To perhaps over-elaborate, if you postulated a hypothetical object that is incapable of emitting or absorbing light at some frequencies (e.g. a two-level atom with an Einstein spontaneous emission A coefficient approximating a delta function in frequency), you would never be able to make it physically thick enough to absorb or emit at those frequencies and it couldn't be a blackbody. However, in any real system there is always a tiny chance of absorption at all frequencies, due to natural or doppler broadening. If you did make the material optically thick at all frequencies (ie physically very, very thick) then its output could still approximate a blackbody.

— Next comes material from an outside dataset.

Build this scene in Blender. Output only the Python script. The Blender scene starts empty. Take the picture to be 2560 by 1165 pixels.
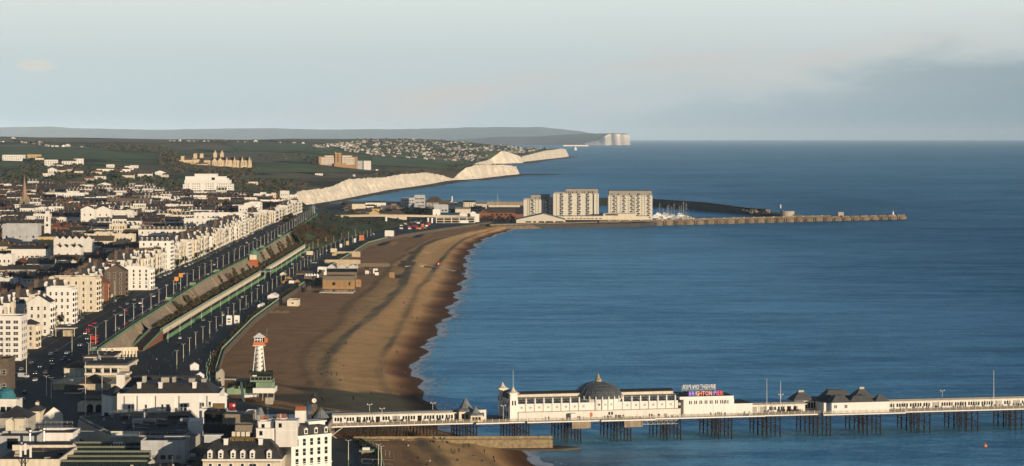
import bpy, math, random
from mathutils import Vector, Matrix
R = random.Random(7)
S = bpy.context.scene
C = S.collection
# ---------------------------------------------------------------- camera, light, sky, exposure
F, H, Y0, CX = 6300.0, 130.0, 344.0, 1280.0        # focal length in photo pixels, eye height, eye line, centre column
cam = bpy.data.cameras.new('camera'); cam_o = bpy.data.objects.new('camera', cam); C.objects.link(cam_o)
cam.sensor_width = 36.0; cam.lens = 36.0 * F / 2560.0
cam.shift_y = -(582.5 - Y0) / 2560.0
cam.clip_start = 5.0; cam.clip_end = 400000.0
cam_o.location = (0, 0, H); cam_o.rotation_euler = (math.radians(90), 0, 0)
S.camera = cam_o
SUN_AZ, SUN_EL = math.radians(141), math.radians(4.9)   # azimuth from +Y towards +X
sd = Vector((math.sin(SUN_AZ) * math.cos(SUN_EL), math.cos(SUN_AZ) * math.cos(SUN_EL), math.sin(SUN_EL)))
sl = bpy.data.lights.new('sun', 'SUN'); sl.energy = 5.0; sl.angle = math.radians(0.5); sl.color = (1.0, 0.80, 0.57)
so = bpy.data.objects.new('sun', sl); C.objects.link(so); so.location = (300, -300, 400)
so.rotation_euler = sd.to_track_quat('Z', 'Y').to_euler()
S.view_settings.view_transform = 'Standard'; S.view_settings.look = 'None'
S.view_settings.gamma = 1.0; S.view_settings.exposure = 0.0; S.view_settings.use_curve_mapping = False
S.cycles.use_denoising = True
S.cycles.max_bounces = 4; S.cycles.diffuse_bounces = 2; S.cycles.glossy_bounces = 2; S.cycles.transparent_max_bounces = 6
S.cycles.volume_bounces = 0; S.cycles.caustics_reflective = False; S.cycles.caustics_refractive = False
W = bpy.data.worlds.new('World'); S.world = W; W.use_nodes = True
wt = W.node_tree; wt.nodes.clear()
def N(t, typ, **kw):
    n = t.nodes.new(typ)
    for k, v in kw.items(): setattr(n, k, v)
    return n
def setup_world():
    t = wt; L = t.links.new
    out = N(t, 'ShaderNodeOutputWorld'); bg = N(t, 'ShaderNodeBackground'); bg.inputs['Strength'].default_value = 0.085
    sky = N(t, 'ShaderNodeTexSky', sky_type='NISHITA'); sky.sun_disc = False
    sky.sun_elevation = SUN_EL; sky.sun_rotation = SUN_AZ; sky.altitude = 100
    sky.air_density = 1.0; sky.dust_density = 2.0; sky.ozone_density = 2.0
    tc = N(t, 'ShaderNodeTexCoord'); sx = N(t, 'ShaderNodeSeparateXYZ'); L(tc.outputs['Generated'], sx.inputs[0])
    mz = N(t, 'ShaderNodeMath', operation='MAXIMUM'); L(sx.outputs['Z'], mz.inputs[0]); mz.inputs[1].default_value = 0.012
    cb = N(t, 'ShaderNodeCombineXYZ'); L(sx.outputs['X'], cb.inputs[0]); L(sx.outputs['Y'], cb.inputs[1]); L(mz.outputs[0], cb.inputs[2])
    L(cb.outputs[0], sky.inputs['Vector'])
    # thin high cloud veil all round: layered noise in direction space, paler and a little warm, bluer low down
    mp = N(t, 'ShaderNodeMapping'); mp.inputs['Scale'].default_value = (5, 5, 26); L(tc.outputs['Generated'], mp.inputs[0])
    n1 = N(t, 'ShaderNodeTexNoise'); n1.inputs['Scale'].default_value = 1.0; n1.inputs['Detail'].default_value = 7; n1.inputs['Roughness'].default_value = .55
    L(mp.outputs[0], n1.inputs['Vector'])
    cr = N(t, 'ShaderNodeValToRGB'); cr.color_ramp.elements[0].position = .46; cr.color_ramp.elements[1].position = .72
    L(n1.outputs[0], cr.inputs[0])
    # base grey-blue overcast colour by elevation
    el = N(t, 'ShaderNodeValToRGB'); e = el.color_ramp.elements
    e[0].position = 0.0; e[0].color = (.42, .52, .58, 1); e[1].position = 1.0; e[1].color = (.030, .065, .13, 1)
    for p, c in ((.018, (.50, .60, .63)), (.032, (.54, .625, .635)), (.058, (.69, .76, .735)), (.11, (.34, .42, .45)), (.18, (.15, .215, .27)), (.4, (.06, .105, .17))):
        q = e.new(p); q.color = (*c, 1)
    L(sx.outputs['Z'], el.inputs[0])
    # a big slate-blue cloud bank out to sea (towards +X), with an uneven upper edge
    dv = N(t, 'ShaderNodeMath', operation='DIVIDE'); L(sx.outputs['X'], dv.inputs[0]); L(sx.outputs['Y'], dv.inputs[1])
    n2 = N(t, 'ShaderNodeTexNoise'); n2.inputs['Scale'].default_value = 1.0; n2.inputs['Detail'].default_value = 6; n2.inputs['Roughness'].default_value = .6
    mp2 = N(t, 'ShaderNodeMapping'); mp2.inputs['Scale'].default_value = (14, 14, 45); mp2.inputs['Location'].default_value = (3.3, .4, 1.2)
    L(tc.outputs['Generated'], mp2.inputs[0]); L(mp2.outputs[0], n2.inputs['Vector'])
    def M(op, a, b):
        m = N(t, 'ShaderNodeMath', operation=op)
        for i, v in enumerate((a, b)):
            if isinstance(v, (int, float)): m.inputs[i].default_value = v
            else: L(v, m.inputs[i])
        return m.outputs[0]
    edge = M('ADD', M('MULTIPLY', sx.outputs['X'], .13), .012)            # cloud top rises to seaward
    edge = M('ADD', edge, M('MULTIPLY', M('SUBTRACT', n2.outputs[0], .5), .05))
    d = M('SUBTRACT', edge, sx.outputs['Z'])
    mr = N(t, 'ShaderNodeMapRange', interpolation_type='SMOOTHSTEP'); L(d, mr.inputs[0])
    mr.inputs[1].default_value = -.006; mr.inputs[2].default_value = .016
    sea_side = N(t, 'ShaderNodeMapRange', interpolation_type='SMOOTHSTEP'); L(sx.outputs['X'], sea_side.inputs[0])
    sea_side.inputs[1].default_value = -.03; sea_side.inputs[2].default_value = .22
    bank = M('MULTIPLY', M('MULTIPLY', mr.outputs[0], sea_side.outputs[0]), .72)
    mixb = N(t, 'ShaderNodeMix', data_type='RGBA'); L(bank, mixb.inputs[0]); L(el.outputs[0], mixb.inputs[6]); mixb.inputs[7].default_value = (.195, .285, .345, 1)
    # warm lit wisps along the top of the bank
    wis = N(t, 'ShaderNodeMapRange', interpolation_type='SMOOTHSTEP'); L(M('ABSOLUTE', M('ADD', d, .004), 0), wis.inputs[0])
    wis.inputs[1].default_value = .013; wis.inputs[2].default_value = .0; 
    wfac = M('MULTIPLY', M('MULTIPLY', wis.outputs[0], cr.outputs[0]), .75)
    mixw = N(t, 'ShaderNodeMix', data_type='RGBA'); L(wfac, mixw.inputs[0]); L(mixb.outputs[2], mixw.inputs[6]); mixw.inputs[7].default_value = (.62, .56, .52, 1)
    wf2 = M('MULTIPLY', cr.outputs[0], .22)
    mixv = N(t, 'ShaderNodeMix', data_type='RGBA'); L(wf2, mixv.inputs[0]); L(mixw.outputs[2], mixv.inputs[6]); mixv.inputs[7].default_value = (.60, .60, .58, 1)
    # one small lit cumulus low over the downs
    nn = N(t, 'ShaderNodeTexNoise'); nn.inputs['Scale'].default_value = 120; nn.inputs['Detail'].default_value = 5; L(tc.outputs['Generated'], nn.inputs['Vector'])
    cx = M('DIVIDE', M('SUBTRACT', sx.outputs['X'], -.1845), .0075); cz = M('DIVIDE', M('SUBTRACT', sx.outputs['Z'], .0283), .0027)
    rr = M('ADD', M('MULTIPLY', cx, cx), M('MULTIPLY', cz, cz)); rr = M('ADD', rr, M('MULTIPLY', M('SUBTRACT', nn.outputs[0], .5), 2.6))
    cm = N(t, 'ShaderNodeMapRange', interpolation_type='SMOOTHSTEP'); L(rr, cm.inputs[0]); cm.inputs[1].default_value = 1.25; cm.inputs[2].default_value = .2
    fy = M('GREATER_THAN', sx.outputs['Y'], 0)
    mixc = N(t, 'ShaderNodeMix', data_type='RGBA'); L(M('MULTIPLY', M('MULTIPLY', cm.outputs[0], fy), .75), mixc.inputs[0]); L(mixv.outputs[2], mixc.inputs[6]); mixc.inputs[7].default_value = (.66, .64, .58, 1)
    # the veil in front of the physical sky (colours divided by the background strength)
    sc = N(t, 'ShaderNodeMix', data_type='RGBA', blend_type='MULTIPLY'); sc.inputs[0].default_value = 1; L(mixc.outputs[2], sc.inputs[6]); sc.inputs[7].default_value = (13.2, 13.2, 13.2, 1)
    mixs = N(t, 'ShaderNodeMix', data_type='RGBA'); mixs.inputs[0].default_value = .9; L(sky.outputs[0], mixs.inputs[6]); L(sc.outputs[2], mixs.inputs[7])
    L(mixs.outputs[2], bg.inputs['Color']); L(bg.outputs[0], out.inputs[0])
setup_world()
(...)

Therefore, if you wanted to answer probabilistically then the most likely relevant emission process(es) are the inverse of whatever absorption process(es) make the blackbody object opaque to radiation at that frequency.

So for example, the visible (almost) blackbody radiation from the Sun's photosphere you obviously have all the optical atomic and ionic (and a few molecular) transitions, but they are only important at discrete frequencies. Continuum opacity is provided by free-free and bound-free absorption due to metal atoms, ions and free electrons (contributed by potassium and sodium mainly) but actually the dominant opacity source in the Sun's photosphere is photo-detachment of electrons from H$^{-}$ ions and hence the dominant emission process across the visible continuum is free-bound emission when H$^{-}$ ions form.